Die sprachlichen Äußerungen – seien es die in der Herkunftssprache oder in Deutsch als Zweit- bzw. Fremdsprache – lassen sich hervorragend motivieren, wenn es um die Präsentation von Themen geht, die ein echtes Anliegen sein können. So haben wir mit dem Projekt „Aus einem fernen Land“ auf allen Seiten uneingeschränkte Begeisterung erzielt. Bei den Schülerinnen und Schülern, weil sie voller Stolz Festtagsgewänder aus den jeweiligen Ländern präsentierten und mit selbst geschriebenen Moderationen selbstbewusst auftreten konnten. Bei den beteiligten Lehrerinnen, weil sie die oft auch vorherrschenden Probleme der Sprachintegrationsklassen einmal in den Hintergrund gestellt sahen und sich über die extrem motivierten Schülerinnen und Schüler freuen konnten. Und bei uns Museumspädagogen, weil das echte Interesse am Thema Kleidung im Rautenstrauch-Joest-Museum so großartig war.

Das Schöne ist: Die Vielfalt der Kölner Museumslandschaft birgt ein riesiges Potential, mit dem sich ein wahrer Schatz an multikulturellen Möglichkeiten heben lässt. Gemeinsam mit der RAA haben wir uns vor allem auch in der Multiplikatorenschulung auf diesem Feld engagiert. Das Projekt „Orient Express“ im Museum für Angewandte Kunst bot ein ideales Arbeitsfeld dafür, denn die Sammlung hat nicht wenige Objekte, welche sich im orientalischen Kulturkontext vermitteln lassen. In einem Workshop mit Mitarbeiterinnen des Begegnuns- und Fortbildungszentrums muslimischer Frauen haben wir einen Parcours durch das Museum erarbeitet, der später von Müttern und Kindern im Tandem mit kreativen Schreibrezepten ausprobiert werden konnte.
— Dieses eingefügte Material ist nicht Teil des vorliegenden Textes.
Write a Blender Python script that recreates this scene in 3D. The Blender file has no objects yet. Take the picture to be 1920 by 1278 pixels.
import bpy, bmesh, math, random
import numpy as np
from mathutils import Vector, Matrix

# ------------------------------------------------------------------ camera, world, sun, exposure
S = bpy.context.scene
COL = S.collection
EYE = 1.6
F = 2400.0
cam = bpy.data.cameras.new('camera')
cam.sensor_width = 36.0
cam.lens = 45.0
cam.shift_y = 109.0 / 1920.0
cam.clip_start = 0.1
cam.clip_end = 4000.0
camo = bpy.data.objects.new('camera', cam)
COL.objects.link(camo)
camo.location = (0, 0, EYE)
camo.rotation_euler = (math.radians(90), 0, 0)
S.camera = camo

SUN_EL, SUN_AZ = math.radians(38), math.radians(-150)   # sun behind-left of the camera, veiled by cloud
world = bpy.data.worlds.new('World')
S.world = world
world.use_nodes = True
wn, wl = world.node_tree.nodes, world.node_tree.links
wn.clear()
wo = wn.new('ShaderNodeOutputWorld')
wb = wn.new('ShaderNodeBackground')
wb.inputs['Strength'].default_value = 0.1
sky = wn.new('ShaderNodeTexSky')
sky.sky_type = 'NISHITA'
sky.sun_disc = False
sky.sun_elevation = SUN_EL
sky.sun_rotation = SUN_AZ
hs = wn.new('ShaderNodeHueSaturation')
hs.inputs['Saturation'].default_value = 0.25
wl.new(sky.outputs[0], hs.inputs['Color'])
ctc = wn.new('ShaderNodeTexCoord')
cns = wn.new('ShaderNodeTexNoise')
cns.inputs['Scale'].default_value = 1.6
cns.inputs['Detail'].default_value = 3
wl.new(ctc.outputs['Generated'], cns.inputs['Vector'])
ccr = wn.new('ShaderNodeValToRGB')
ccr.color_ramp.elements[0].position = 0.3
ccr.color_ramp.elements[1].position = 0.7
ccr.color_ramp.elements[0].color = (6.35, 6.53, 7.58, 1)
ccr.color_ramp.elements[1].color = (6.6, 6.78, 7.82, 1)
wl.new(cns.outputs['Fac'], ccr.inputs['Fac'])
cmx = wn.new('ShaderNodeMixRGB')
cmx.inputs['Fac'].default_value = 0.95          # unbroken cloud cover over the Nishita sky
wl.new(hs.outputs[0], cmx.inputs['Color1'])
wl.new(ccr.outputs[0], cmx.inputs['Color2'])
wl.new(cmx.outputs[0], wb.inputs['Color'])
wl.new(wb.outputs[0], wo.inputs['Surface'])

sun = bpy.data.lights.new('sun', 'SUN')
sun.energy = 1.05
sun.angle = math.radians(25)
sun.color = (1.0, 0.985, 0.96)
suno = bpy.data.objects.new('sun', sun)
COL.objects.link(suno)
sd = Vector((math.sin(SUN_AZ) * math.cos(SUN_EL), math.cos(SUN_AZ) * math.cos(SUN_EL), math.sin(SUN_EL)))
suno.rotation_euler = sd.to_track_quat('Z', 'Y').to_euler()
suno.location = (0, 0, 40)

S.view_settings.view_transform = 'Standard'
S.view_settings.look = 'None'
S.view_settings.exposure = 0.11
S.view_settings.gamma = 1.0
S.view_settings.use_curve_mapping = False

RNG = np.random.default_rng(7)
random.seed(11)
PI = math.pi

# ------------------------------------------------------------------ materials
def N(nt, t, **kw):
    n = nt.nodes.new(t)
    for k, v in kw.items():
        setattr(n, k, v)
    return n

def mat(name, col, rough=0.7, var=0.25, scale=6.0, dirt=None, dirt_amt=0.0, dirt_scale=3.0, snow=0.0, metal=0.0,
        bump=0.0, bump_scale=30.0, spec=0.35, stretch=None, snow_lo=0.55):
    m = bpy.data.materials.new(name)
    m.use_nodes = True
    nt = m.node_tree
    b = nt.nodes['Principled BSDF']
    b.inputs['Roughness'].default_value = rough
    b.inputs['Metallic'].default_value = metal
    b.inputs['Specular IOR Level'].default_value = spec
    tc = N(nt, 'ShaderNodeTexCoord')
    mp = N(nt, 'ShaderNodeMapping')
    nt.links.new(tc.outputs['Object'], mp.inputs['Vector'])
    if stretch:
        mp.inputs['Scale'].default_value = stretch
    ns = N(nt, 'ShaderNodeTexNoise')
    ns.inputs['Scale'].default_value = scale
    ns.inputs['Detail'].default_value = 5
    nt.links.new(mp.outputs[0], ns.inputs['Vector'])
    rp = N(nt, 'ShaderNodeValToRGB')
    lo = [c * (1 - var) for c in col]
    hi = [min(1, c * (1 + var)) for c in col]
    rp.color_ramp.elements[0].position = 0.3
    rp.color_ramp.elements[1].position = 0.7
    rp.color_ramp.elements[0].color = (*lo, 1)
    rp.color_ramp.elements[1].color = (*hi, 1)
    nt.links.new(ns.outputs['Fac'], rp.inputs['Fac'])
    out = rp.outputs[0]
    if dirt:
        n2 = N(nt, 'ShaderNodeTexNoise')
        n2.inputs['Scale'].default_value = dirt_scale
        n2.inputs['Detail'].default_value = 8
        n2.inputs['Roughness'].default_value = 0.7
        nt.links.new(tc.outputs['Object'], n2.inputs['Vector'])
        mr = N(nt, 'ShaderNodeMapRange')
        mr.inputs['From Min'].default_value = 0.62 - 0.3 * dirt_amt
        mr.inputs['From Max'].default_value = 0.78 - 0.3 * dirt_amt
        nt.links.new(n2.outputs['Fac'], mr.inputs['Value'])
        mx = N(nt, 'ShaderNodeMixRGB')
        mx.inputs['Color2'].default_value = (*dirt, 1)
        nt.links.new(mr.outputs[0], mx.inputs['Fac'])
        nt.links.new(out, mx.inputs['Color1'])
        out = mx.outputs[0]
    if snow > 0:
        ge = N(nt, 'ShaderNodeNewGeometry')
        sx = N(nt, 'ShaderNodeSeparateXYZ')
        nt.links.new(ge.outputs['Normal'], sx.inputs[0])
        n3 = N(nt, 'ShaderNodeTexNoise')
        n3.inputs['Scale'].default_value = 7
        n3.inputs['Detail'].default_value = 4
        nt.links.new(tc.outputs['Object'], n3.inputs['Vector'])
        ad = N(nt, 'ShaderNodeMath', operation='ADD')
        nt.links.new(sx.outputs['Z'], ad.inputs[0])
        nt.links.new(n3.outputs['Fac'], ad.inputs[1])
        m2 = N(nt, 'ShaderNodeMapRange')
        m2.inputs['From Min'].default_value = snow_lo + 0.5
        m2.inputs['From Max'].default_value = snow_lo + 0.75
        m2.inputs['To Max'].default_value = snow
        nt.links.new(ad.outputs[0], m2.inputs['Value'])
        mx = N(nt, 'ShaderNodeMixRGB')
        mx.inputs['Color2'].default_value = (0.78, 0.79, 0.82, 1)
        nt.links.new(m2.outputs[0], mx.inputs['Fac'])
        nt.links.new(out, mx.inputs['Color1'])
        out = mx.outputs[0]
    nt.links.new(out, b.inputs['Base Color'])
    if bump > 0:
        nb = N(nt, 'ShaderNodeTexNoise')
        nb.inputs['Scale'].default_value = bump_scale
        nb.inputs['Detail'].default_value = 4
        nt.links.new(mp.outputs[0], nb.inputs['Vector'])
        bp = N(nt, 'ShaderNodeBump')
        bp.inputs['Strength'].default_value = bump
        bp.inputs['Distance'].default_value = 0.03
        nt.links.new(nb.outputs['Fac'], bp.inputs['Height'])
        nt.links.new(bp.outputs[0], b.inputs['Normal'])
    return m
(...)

Dabei hat sich eine wunderbare Mischung von Kompetenzen ergeben, die zeigt, wie sich unterschiedliche Perspektiven und Wissensstände ergänzen. Meist konnten die Kinder den Müttern sprachlich unter die Arme greifen. Diese wiederum wussten mehr über die einzelnen Objekte zu berichten. Das war Kulturvermittlung auf Augenhöhe, wie es schöner kaum sein kann.
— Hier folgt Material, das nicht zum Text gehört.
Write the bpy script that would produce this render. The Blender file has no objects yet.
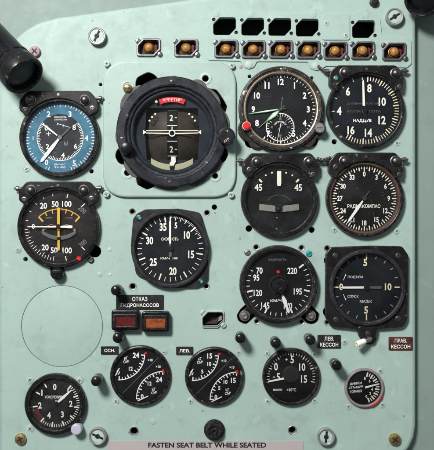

Die Liste der mehrsprachigen Pilotprojekte beim Museumsdienst ist lang. Wir sind in einem ständigen Entwicklungsprozess, lernen immer mehr durch die Begegnung mit den unterschiedlichsten Protagonisten. Es gibt mehrsprachige Parcours durch das Rautenstrauch-Joest-Museum und demnächst auch im Kölnischen Stadtmuseum. Das mit Mitteln der PWC-Stiftung entwickelte Englisch-Lernprogramm „Let’s Talk About Art“ läuft seit 2007 und es gibt mittlerweile auch filmische Dokumentationen zu unserer Arbeit auf dem Gebiet der Mehrsprachigkeit. Wir freuen uns über so viel Offenheit auch und vor allem auch in den beteiligten Museen, die ihre Türen immer weiter aufmachen für alle Besucher. Woher und mit welchem Hintergrund sie auch kommen mögen. Wir versprechen, dass wir den Weg innovativer Pilotprojekte weitergehen werden. Denn es gilt, sich auf diesem Gebiet weiter zu professionalisieren. Karin Rottmann, die Initiatorin der Spezialprogramme zur Mehrsprachigkeit im Museum, ist vom Erfolg überzeugt: „Ein Anfang ist gemacht und das Interesse bei vielen Kolleginnen und Kollegen geweckt. Nun dürfen wir nicht nachlassen, die Programme zu bewerben und die aktive Mitarbeit unseres Publikums zu unterstützen“.